Gratitude education 感恩教育 has been an integral part of educational and Party-sponsored public campaigns in mainland China since the 1990s. It forms part of the Chinese government’s mandated patriotic education program for Chinese students. First introduced at schools in the 1980s, patriotic education was widened to include universities after 1989, following the government’s violent suppression of the university student-led democracy movement at Tiananmen Square on 4 June that year.
A relatively innocuous form of gratitude education requires school students to formally express gratitude to their parents and teachers. The gratitude education imposed on Tibetan people is far more sinister. Following the government’s crackdown on street protests in Tibet in 2008, Tibetans have been required periodically to publicly express their gratitude to the Party for providing for their daily needs. They must also criticise the Dalai Lama.

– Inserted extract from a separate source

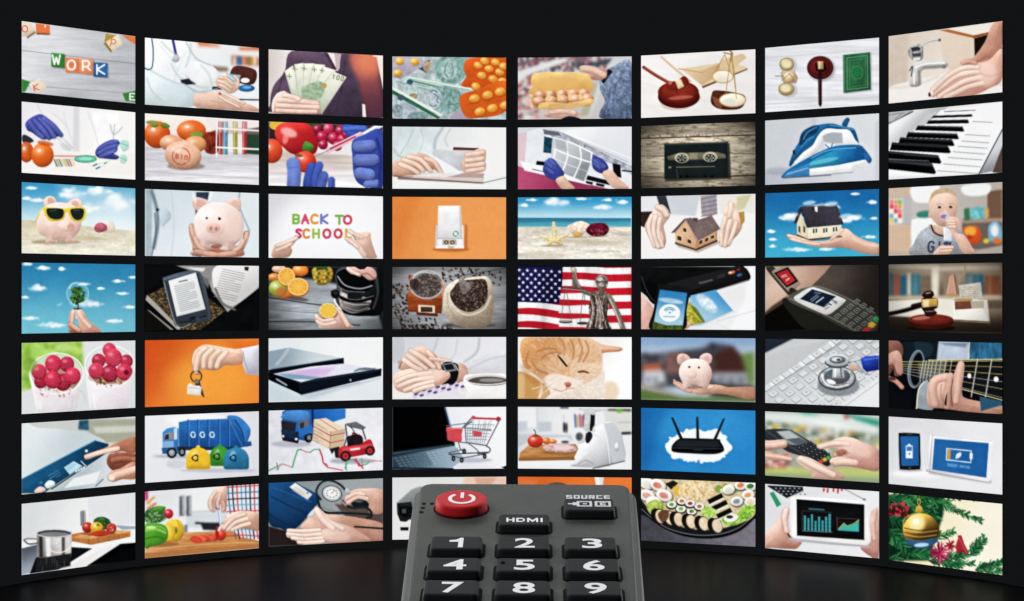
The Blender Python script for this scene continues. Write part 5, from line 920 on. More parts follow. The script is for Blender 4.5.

Gratitude education requires people to attest that they ‘feel the Party’s kindness and obey and follow the Party’ 感党恩听党话跟党走. The video footage showing Liu Xiaobo thanking prison wardens was intended to demonstrate that he too was touched by the ‘Party’s kindness’. Incensed by international sympathy for Liu, the state-controlled Global Times sought to educate its Anglophone readership on the ‘Party’s kindness’. In an editorial of 28 June 2017, the paper stated that ‘Liu is an ordinary prisoner. He ought to be grateful for extra help from the prison authorities, but he and his supporters have no right to demand preferential treatment.’